Leaving aside the "little" definitional problem you ignore, I have done this at length in posts I've linked to, posts from months ago. The document is an official report informing Jaeger's superior of the activity of Jaeger's squad in Lithuania in executing its assignments and itemizes the murders of over 130,000 Jews in summer and fall 1941, which constitute a portion of the 1.4 million Jews estimated by Hilberg to have been exterminated by the Germans and their helpers in mobile killing actions. The report states that the goal of the murders carried out by Jaeger's squad was to make Lithuania free of Jews, which applies the goal of German Jewish policy to a specific occupied area.
To remind you, you had claimed no documentation existed for extermination actions and specifically said you wouldn't accept a document that was oblique, that used fuzzy maths, or that discussed anti-partisan actions or reprisal shooting. I wrote that the Jaeger report rubbished your silliness on all grounds. To remind you what you asked for, here is what I was responding to when I offered the Jaeger report, among other documents,
When asked for a document that unambiguously says "extermination," don't offer one that says "special treatment." . . . Don't say that the documentary evidence of a planned ethnic cleansing is evidence of an extermination. . . . Don't quote the opinion of a court that convicted members of the SS of treating Jews inhumanely as evidence that there was a policy of physically annihilating all the Jews. Don't offer a report that says X number of Jews were shot in retaliation for the murder of a German soldier as evidence that all the Jews were going to be killed."

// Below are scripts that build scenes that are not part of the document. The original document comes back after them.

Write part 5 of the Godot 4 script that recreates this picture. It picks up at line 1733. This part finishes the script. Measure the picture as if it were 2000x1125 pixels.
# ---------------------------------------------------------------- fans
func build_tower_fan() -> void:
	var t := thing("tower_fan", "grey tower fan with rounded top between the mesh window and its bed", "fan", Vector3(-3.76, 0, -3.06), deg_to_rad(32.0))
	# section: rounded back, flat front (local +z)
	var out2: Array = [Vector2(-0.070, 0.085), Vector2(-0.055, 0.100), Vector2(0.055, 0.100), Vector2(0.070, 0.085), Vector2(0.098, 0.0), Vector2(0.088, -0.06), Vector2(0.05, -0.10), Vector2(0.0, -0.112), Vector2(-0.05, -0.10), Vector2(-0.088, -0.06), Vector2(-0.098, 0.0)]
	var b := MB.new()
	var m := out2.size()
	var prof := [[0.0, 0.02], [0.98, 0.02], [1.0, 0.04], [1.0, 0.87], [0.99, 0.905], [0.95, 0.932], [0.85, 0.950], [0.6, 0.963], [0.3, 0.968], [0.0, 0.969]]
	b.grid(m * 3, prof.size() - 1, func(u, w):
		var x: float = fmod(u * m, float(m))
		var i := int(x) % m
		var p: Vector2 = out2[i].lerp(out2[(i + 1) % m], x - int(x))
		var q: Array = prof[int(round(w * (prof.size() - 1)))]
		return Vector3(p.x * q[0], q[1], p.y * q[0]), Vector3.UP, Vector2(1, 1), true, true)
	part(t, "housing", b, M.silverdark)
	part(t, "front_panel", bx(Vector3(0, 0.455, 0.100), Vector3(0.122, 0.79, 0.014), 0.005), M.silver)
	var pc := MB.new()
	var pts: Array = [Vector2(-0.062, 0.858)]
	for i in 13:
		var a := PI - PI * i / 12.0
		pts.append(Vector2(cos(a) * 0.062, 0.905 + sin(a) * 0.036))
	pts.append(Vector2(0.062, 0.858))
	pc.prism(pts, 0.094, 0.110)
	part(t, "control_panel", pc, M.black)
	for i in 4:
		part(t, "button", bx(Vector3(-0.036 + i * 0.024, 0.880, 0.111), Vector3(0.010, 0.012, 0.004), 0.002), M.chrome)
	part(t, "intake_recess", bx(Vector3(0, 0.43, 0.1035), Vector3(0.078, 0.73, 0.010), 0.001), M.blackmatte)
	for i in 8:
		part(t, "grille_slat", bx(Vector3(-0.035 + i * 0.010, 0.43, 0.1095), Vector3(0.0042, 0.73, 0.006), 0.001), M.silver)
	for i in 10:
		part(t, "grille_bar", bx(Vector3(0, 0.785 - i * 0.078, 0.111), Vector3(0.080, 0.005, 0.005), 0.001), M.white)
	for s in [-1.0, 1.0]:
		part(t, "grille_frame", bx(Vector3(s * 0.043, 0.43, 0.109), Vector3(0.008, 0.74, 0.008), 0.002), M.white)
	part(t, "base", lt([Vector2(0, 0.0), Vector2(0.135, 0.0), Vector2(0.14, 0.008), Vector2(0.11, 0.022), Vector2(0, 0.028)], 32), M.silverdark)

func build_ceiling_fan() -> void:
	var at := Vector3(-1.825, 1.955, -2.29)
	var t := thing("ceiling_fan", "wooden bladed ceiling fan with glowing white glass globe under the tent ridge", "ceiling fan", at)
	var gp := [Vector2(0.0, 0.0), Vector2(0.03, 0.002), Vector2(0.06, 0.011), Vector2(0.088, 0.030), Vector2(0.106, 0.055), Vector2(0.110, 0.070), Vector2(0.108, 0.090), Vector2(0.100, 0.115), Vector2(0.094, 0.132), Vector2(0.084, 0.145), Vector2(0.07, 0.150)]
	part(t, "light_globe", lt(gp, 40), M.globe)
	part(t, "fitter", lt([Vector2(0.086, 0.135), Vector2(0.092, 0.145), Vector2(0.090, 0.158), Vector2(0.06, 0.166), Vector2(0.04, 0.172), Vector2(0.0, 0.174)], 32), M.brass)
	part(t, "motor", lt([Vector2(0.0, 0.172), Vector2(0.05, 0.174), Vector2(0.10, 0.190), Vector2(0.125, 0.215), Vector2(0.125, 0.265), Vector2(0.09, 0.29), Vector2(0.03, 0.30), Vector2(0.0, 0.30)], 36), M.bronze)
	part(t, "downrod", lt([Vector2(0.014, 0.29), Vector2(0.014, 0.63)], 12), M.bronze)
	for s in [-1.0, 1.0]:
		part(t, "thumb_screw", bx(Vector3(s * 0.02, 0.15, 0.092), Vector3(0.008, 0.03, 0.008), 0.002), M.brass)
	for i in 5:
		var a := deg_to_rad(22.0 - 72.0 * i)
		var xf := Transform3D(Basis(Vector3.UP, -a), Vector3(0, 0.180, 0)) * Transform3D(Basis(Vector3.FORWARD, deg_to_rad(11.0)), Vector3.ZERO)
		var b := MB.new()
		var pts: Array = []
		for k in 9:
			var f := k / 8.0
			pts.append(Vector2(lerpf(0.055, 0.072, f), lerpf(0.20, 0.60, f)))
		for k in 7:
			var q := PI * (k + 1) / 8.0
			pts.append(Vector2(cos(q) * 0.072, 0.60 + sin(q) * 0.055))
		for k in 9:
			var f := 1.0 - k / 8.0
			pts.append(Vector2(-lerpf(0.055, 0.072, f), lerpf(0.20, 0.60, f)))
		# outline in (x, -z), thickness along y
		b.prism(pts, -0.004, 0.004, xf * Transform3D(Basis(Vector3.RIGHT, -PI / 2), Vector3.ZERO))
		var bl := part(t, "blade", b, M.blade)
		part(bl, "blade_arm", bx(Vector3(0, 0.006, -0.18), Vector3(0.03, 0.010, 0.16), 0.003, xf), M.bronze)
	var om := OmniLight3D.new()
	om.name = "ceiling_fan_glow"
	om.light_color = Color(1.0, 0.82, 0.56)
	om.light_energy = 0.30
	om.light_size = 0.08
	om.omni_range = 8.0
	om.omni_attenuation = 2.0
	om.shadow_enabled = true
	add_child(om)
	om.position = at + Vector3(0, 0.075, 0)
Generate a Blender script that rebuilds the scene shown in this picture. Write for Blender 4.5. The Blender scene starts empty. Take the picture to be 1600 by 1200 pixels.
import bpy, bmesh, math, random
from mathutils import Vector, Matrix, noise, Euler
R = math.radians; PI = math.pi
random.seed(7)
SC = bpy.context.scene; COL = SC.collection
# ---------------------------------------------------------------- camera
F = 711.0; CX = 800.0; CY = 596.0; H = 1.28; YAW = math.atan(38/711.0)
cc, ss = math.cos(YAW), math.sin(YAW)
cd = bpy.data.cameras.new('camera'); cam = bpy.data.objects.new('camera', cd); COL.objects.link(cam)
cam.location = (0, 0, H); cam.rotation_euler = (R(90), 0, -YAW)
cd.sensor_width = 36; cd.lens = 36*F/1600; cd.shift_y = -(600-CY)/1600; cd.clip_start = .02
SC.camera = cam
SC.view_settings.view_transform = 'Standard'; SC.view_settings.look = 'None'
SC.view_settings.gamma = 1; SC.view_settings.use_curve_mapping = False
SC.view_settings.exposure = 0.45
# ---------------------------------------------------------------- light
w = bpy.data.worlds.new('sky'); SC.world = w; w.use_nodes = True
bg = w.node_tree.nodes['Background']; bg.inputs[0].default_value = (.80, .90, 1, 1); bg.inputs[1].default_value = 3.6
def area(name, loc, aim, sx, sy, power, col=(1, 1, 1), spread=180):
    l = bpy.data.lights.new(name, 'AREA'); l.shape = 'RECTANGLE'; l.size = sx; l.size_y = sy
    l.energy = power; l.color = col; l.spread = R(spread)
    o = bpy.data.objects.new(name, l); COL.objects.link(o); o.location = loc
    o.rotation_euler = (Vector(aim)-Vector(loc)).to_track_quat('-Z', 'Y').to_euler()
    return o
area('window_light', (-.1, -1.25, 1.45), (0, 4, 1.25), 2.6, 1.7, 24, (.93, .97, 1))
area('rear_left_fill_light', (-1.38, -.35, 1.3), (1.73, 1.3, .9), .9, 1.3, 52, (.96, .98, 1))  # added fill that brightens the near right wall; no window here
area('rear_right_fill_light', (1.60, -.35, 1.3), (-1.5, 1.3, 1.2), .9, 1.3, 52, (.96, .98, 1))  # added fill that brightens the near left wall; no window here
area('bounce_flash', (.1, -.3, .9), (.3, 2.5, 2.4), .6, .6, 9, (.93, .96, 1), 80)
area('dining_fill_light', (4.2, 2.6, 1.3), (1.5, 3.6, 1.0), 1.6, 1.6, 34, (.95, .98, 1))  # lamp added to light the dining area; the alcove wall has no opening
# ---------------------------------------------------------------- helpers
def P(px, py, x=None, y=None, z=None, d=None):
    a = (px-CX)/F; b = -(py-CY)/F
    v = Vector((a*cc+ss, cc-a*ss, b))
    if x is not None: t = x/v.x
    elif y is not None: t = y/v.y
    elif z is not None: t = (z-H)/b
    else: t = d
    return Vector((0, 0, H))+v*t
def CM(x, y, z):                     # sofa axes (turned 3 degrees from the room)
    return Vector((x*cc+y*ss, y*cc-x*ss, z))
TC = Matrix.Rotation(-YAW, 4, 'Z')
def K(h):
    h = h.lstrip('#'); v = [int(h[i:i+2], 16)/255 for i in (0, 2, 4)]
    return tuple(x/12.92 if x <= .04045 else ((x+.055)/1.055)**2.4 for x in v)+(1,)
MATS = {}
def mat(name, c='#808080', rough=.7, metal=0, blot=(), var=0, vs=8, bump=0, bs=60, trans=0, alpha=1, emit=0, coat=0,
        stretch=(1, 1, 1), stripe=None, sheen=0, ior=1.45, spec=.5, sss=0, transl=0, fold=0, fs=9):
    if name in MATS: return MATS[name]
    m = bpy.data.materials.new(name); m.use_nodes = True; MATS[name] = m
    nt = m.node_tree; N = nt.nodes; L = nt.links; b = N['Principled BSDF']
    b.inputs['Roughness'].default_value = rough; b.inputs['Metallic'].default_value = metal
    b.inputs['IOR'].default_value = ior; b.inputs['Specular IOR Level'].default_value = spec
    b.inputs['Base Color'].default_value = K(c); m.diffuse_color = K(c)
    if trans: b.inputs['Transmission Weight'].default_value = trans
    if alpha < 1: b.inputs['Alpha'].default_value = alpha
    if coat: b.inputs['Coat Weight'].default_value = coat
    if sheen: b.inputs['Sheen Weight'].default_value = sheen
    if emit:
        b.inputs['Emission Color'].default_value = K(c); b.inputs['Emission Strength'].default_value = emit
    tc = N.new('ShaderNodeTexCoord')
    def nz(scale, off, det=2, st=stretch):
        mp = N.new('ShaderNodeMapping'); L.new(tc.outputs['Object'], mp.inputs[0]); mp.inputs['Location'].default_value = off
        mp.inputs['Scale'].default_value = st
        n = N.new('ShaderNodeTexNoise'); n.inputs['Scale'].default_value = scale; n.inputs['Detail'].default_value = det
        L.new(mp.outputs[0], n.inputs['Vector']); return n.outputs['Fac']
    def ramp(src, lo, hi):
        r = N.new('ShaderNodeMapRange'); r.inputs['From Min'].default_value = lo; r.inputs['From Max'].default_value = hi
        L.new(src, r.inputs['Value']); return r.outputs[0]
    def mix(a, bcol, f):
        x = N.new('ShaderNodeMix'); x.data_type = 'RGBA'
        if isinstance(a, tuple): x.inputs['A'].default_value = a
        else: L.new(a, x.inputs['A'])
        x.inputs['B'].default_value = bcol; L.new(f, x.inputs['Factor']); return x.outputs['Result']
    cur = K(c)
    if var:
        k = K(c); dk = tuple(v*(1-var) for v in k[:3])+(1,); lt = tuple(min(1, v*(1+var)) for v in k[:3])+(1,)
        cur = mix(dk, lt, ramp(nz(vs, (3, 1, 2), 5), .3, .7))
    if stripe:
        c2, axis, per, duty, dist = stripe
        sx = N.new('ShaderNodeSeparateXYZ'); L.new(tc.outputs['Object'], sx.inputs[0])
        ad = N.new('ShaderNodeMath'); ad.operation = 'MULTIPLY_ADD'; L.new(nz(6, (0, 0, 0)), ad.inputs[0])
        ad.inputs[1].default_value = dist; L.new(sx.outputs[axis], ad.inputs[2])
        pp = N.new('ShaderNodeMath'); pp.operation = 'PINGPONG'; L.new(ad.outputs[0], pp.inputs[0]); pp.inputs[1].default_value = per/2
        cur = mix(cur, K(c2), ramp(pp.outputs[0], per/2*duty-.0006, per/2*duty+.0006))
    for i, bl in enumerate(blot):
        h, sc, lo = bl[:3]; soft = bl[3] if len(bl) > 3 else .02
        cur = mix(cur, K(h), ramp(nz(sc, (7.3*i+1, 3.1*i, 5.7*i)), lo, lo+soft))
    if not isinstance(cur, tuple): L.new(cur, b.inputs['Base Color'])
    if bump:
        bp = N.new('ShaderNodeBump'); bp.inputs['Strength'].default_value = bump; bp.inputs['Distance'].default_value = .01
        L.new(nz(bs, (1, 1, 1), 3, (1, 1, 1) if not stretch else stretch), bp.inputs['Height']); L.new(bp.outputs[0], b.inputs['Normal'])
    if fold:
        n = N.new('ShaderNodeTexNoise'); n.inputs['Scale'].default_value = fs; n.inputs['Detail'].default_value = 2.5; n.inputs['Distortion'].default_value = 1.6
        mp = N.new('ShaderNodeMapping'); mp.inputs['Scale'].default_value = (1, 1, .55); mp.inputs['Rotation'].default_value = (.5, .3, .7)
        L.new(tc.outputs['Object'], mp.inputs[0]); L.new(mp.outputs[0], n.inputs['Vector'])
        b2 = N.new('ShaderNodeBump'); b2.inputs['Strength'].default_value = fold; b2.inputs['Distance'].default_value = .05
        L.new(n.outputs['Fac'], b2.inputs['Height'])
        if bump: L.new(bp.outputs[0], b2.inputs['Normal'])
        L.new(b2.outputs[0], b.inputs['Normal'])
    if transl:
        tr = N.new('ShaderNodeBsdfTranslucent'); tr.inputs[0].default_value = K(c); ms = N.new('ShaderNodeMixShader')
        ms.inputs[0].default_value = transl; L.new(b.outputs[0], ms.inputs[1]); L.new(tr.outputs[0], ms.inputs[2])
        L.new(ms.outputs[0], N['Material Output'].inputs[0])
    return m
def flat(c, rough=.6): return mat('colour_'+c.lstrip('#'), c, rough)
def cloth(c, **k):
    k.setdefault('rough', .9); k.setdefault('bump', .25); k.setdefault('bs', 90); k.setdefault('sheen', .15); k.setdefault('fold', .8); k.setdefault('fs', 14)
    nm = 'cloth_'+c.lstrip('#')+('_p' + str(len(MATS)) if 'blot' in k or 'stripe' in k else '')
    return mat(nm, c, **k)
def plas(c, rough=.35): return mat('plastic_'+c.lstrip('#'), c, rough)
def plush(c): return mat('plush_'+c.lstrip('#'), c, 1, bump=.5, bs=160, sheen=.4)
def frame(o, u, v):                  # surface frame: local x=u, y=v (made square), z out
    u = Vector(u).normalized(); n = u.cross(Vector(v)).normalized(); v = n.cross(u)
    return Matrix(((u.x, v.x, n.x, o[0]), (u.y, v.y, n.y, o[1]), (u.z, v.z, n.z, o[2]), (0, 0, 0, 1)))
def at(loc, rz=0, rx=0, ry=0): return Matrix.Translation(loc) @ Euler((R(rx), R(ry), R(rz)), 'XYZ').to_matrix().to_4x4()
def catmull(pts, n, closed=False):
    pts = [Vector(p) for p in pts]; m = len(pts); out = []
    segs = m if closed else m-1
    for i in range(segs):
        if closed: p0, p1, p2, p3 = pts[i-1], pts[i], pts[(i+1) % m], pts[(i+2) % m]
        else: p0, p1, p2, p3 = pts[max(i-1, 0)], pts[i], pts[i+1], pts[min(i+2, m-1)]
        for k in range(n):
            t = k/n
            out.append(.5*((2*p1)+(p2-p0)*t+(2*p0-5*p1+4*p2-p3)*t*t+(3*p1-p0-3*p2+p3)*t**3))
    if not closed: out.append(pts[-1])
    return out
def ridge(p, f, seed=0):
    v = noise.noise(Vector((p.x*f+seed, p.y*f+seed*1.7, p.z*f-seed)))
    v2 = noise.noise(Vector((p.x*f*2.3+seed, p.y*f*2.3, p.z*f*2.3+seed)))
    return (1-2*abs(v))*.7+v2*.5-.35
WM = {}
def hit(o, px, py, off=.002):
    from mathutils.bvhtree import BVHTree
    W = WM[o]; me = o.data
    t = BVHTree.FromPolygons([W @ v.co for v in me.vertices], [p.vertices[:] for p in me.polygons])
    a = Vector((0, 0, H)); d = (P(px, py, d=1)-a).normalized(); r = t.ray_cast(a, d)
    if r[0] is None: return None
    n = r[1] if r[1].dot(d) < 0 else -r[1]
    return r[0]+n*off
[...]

To remind you, again, that I have never avoided the question how the report links to the Holocaust, here are some points I made during our first discussion of the report:
[The Jaeger Report] reflected a policy to exterminate Jews in Lithuania, unequivocally, and can be connected to other documents and actions to kill Jews throughout the East, even before the general European program was decided.
The early mass extermination actions targeting Jews, initiated by instructions to the Einsatzgruppen and then expanded by orders from Himmler and Heydrich in the summer of 1941, occurred in the East, with victims being Jews living in the occupied East. There are documents and other evidence that show this. One such document is the Jaeger Report.
[T]he intention to murder all of Europe's Jews developed over time, with input from regional activists as well as central orders.
The most obvious and glaring point is your steadfast refusal to give an explanation of your view that Colonel Jaeger's report doesn't discuss the extermination actions resulting in over 130,000 Jewish deaths but rather anti-partisan operations, rogue activity, or ethnic cleansing. If we could clear this up, we could then move on to Cyrix's requested discussion intentionalism/functionalism or to your sophistic presentation of what constitutes an action that's part of the Holocaust. But first things first - and you've been dodging a defense of your stated viewpoint for months.